Cons for COG structure? No, except it is a lot of work for the elected officials. Lots of meetings, many Boards to report to, including a Foundation board. Life of emails and meetings. Like it and encourage libraries to look into COGs. So much time spent on inter-library squabbles! PA is 49th in local funding, but with D.C., we are 2 from the bottom 🙂

Has anyone had experience with transition from one to another structure. Nicole moved from a 501c3 to FLS to Municipal. Constant fundraising and tight cash flow. Always projected a deficit, but never ran it. FLS squabbles. Like having experience of show your value.  Prove ourselves everyday regardless of what type of library you have. Springfield Township went from 501c3, but in 2007 changed to Township department. Governing Board turned into an Advisory Board, but that transition was hard for the Board.  Her boss became the  Manager and Council. “Born on the wrong side of the street.” What made the Township agree to take it over?  Driven by 2003 state funding cut – Township said they’d make up the difference, but then the 2nd cut the Board asked the Township to take over the library.  Nothing in writing – so hard to get money.
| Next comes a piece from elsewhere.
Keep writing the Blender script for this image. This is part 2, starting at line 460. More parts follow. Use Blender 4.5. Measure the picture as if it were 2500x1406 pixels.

No change of a Federated to Consolidated since 1980 – Dauphin County. – Peters Township just changed from Indep. to Municipal government, but still part of a federated system. Joys of being a Commonwealth.

Why don’t we create a PA Think Tank and restructure our libraries. NY does it better (most based on school district boundaries and referendums are common). Tap into the collective to find better ways of organizing libraries.  “Very dug in.”  Be open minded. In preparing for Library Legislative Day – handout about library funding in PA. 85% of our libraries are 501c3s (Maine is 2nd with 55%). We have to be fundraisers, as well as library directors. “With increased funding and support, libraries will move PA forward.”

Changes can be incremental – Maybe they won’t increase your revenue, but ask them to take ownership of other services (grass, snow removal, etc.)

Wayne County library alliance – county saves us. Failed referendum. Population now more interested in local funding – many new residents from NY/NJ and different expectations of service and funding. Farmers would get hammered, but puts the funding in terms of pizza and soda!  Repealed tax after referendum was passed. Study said support is currently at 48%.

In some small, rural areas money is getting tighter. What happens if the library closes? Transition? change ownership? Robin took on a library as a branch. All cons in the beginning, but starting to see a few pros. Communication between Council, Manager and Residents was poor – they didn’t know anything. Came in and ‘took over’ and fired ‘beloved staff’ and ‘shut the library down’ (to do keystone grant upgrades). So now have new staff, better positive press.  Community beginning to change perception. Must have BUY IN from the council, not just the city manager.